Your objective
Your copy of the material below should match it exactly, except that it holds no pictures.

* Start Data section *

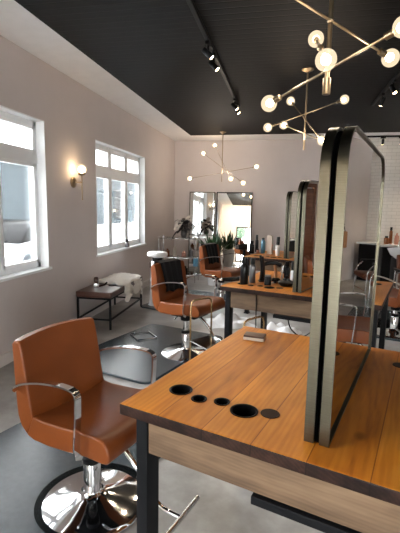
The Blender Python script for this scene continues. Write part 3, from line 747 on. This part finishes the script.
bw_ = thing('tint_bowl', 'wide shallow black bowl on the right of the middle station', 'bowl', (.035, 3.885, Z0))
MB().lathe([(.05, 0), (.072, .02), (.078, .034), (.06, .046), (.035, .056), (.03, .07), (.0, .072)], n=28).build('bowl', MT['black_plastic'], bw_)
MB().sweep([(0, 0, .068), (.0, .0, .10)], [.008, .014]).build('knob', MT['black_plastic'], bw_)
bottle((.04, 4.12), .03, .20, 'black_plastic', 'tall black bottle behind the bowl on the middle station', 'black_plastic')
bottle((.098, 4.02), .026, .213, 'porcelain', 'white bottle with black cap beside the mirror on the middle station', 'black_plastic', caph=.38)
hb = thing('hair_brush', 'pale handled hair brush standing behind the bowl on the middle station', 'brush', (-.014, 4.133, Z0), 0)
MB().sweep([(0, 0, 0), (.01, 0, .08)], .009).build('handle', MT['pale'], hb); MB().sweep([(.01, 0, .08), (.018, 0, .165)], .019).build('bristle_head', MT['steel'], hb)
hc = thing('hair_clipper', 'black corded clipper lying at the left end of the middle station', 'clipper', (-.50, 3.93, Z0), R(15))
MB().sweep([(-.08, 0, .022), (0, 0, .024), (.09, 0, .03)], [.018, .024, .02], 12).build('body', MT['black_plastic'], hc); MB().box((-.095, 0, .02), (.03, .04, .012)).build('blade', MT['steel'], hc)
# things on the farthest station
dy = thing('dryer_hood', 'black hair dryer hanging over the left end of the farthest station', 'hair dryer', (-.60, 6.27, Z0), R(200))
MB().sweep([(-.05, 0, .12), (.02, 0, .125), (.09, 0, .12)], [.045, .052, .034], 16).build('barrel', MT['black_plastic'], dy)
MB().sweep([(-.01, 0, .10), (-.005, 0, .0)], .022, 12).build('handle', MT['black_plastic'], dy); MB().lathe([(.034, 0), (.03, .04), (0, .041)], (.09, 0, .12), axis=(1, 0, 0)).build('nozzle', MT['silver_bottle'], dy)
bottle((-.502, 6.55), .04, .20, 'black_plastic', 'stout black jar on the left of the farthest station', 'black_plastic')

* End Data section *

Exercise solution
The Blender Python script for this scene continues. Write part 3, from line 747 on. This part finishes the script.
bw_ = thing('tint_bowl', 'wide shallow black bowl on the right of the middle station', 'bowl', (.035, 3.885, Z0))
MB().lathe([(.05, 0), (.072, .02), (.078, .034), (.06, .046), (.035, .056), (.03, .07), (.0, .072)], n=28).build('bowl', MT['black_plastic'], bw_)
MB().sweep([(0, 0, .068), (.0, .0, .10)], [.008, .014]).build('knob', MT['black_plastic'], bw_)
bottle((.04, 4.12), .03, .20, 'black_plastic', 'tall black bottle behind the bowl on the middle station', 'black_plastic')
bottle((.098, 4.02), .026, .213, 'porcelain', 'white bottle with black cap beside the mirror on the middle station', 'black_plastic', caph=.38)
hb = thing('hair_brush', 'pale handled hair brush standing behind the bowl on the middle station', 'brush', (-.014, 4.133, Z0), 0)
MB().sweep([(0, 0, 0), (.01, 0, .08)], .009).build('handle', MT['pale'], hb); MB().sweep([(.01, 0, .08), (.018, 0, .165)], .019).build('bristle_head', MT['steel'], hb)
hc = thing('hair_clipper', 'black corded clipper lying at the left end of the middle station', 'clipper', (-.50, 3.93, Z0), R(15))
MB().sweep([(-.08, 0, .022), (0, 0, .024), (.09, 0, .03)], [.018, .024, .02], 12).build('body', MT['black_plastic'], hc); MB().box((-.095, 0, .02), (.03, .04, .012)).build('blade', MT['steel'], hc)
# things on the farthest station
dy = thing('dryer_hood', 'black hair dryer hanging over the left end of the farthest station', 'hair dryer', (-.60, 6.27, Z0), R(200))
MB().sweep([(-.05, 0, .12), (.02, 0, .125), (.09, 0, .12)], [.045, .052, .034], 16).build('barrel', MT['black_plastic'], dy)
MB().sweep([(-.01, 0, .10), (-.005, 0, .0)], .022, 12).build('handle', MT['black_plastic'], dy); MB().lathe([(.034, 0), (.03, .04), (0, .041)], (.09, 0, .12), axis=(1, 0, 0)).build('nozzle', MT['silver_bottle'], dy)
bottle((-.502, 6.55), .04, .20, 'black_plastic', 'stout black jar on the left of the farthest station', 'black_plastic')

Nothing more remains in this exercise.